Until it split off in the mid-19th century, the city of New Britain was part of the town of Farmington. This summer and fall, New Britain Museum of American Art pays homage to its city’s “mother.”

An exhibit titled “Art in Farmington Village” showcases 18th- to 20th-century artists who congregated in and were inspired by Farmington’s gently rolling hills, lush woodlands, verdant fields, quiet country lanes, pretty architectural elements and two- and four-legged inhabitants.

While not as celebrated as Old Lyme and Cos Cob, whose art colonies gave birth to and nurtured American impressionism, Farmington had its own cluster of like-minded creatives. These artistic kindred spirits were fond of capturing images of the countryside as well as images of themselves.

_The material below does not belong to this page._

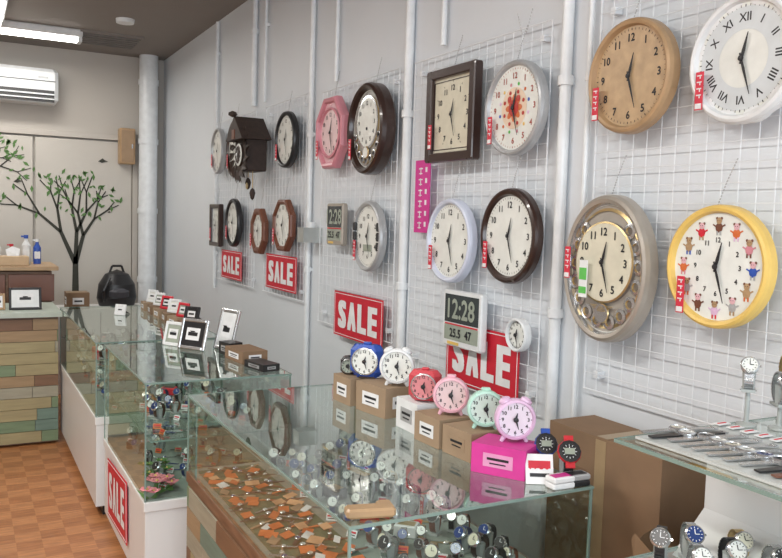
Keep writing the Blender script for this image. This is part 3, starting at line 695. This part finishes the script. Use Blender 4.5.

The exhibit – curated in cooperation with the Farmington Historical Society – features dozens of landscapes in all seasons of the year, as well as numerous portraits of the colony artists, painted by themselves or by other colony artists. Some of these artists were women, although you would never know it from a 1921 James Britton oil-on-canvas of the “Council of Artists,” all of whom are men.

The most influential person in the colony was a woman, not an artist but an educator: Sarah Porter, founder of Miss Porter’s School. The opening in 1843 of the elite prep school for young women was a flashpoint in the town’s artistic evolution. Porter emphasized arts education, so she lured artists to the town to teach her young ladies. These artists lured other artists to hang around and work with them.

Karl Klauser (1823-1905) was hired in 1855 by Porter to teach music, but he also was a photographer. The exhibit features several of his photos of Farmington residents playing music, picnicking, sitting for portraits, riding in horse-drawn carriages.

The colony’s most prominent artist was Robert Bolling Brandegee (1849-1922), who was hired by Porter to teach in 1880. He held salons in his Farmington home and eventually inspired friends Charles Foster, Walter Parsons Shaw Griffin and Britton to live there.

Other friends — William Gedney Bunce, Montague Flagg, Daniel Wentworth and Cecelia Beaux — visited Farmington often. Brandegee’s style influenced two of his students, Helen Andrews and Cecelia Beaux.

Work by these artists and others are on exhibit. Many recurring themes pop up in the artists’ work: the Pequabuck River, church steeples, the ornate front entrance of Oldgate house, the crumbling Farmington aqueduct.

The most charming scenes are the rural images: quiet country lanes bordered by rustic fences, fluffy sheep or grazing cows gathered in fields, a panoramic view of the town in the distance as seen from the top of a sunny hill, an autumnal woods scene with an oxcart. These images show a Farmington that in many cases doesn’t exist anymore.

ART IN FARMINGTON VILLAGE is at New Britain Museum of American Art, 56 Lexington St., until Oct. 7. nbmaa.org.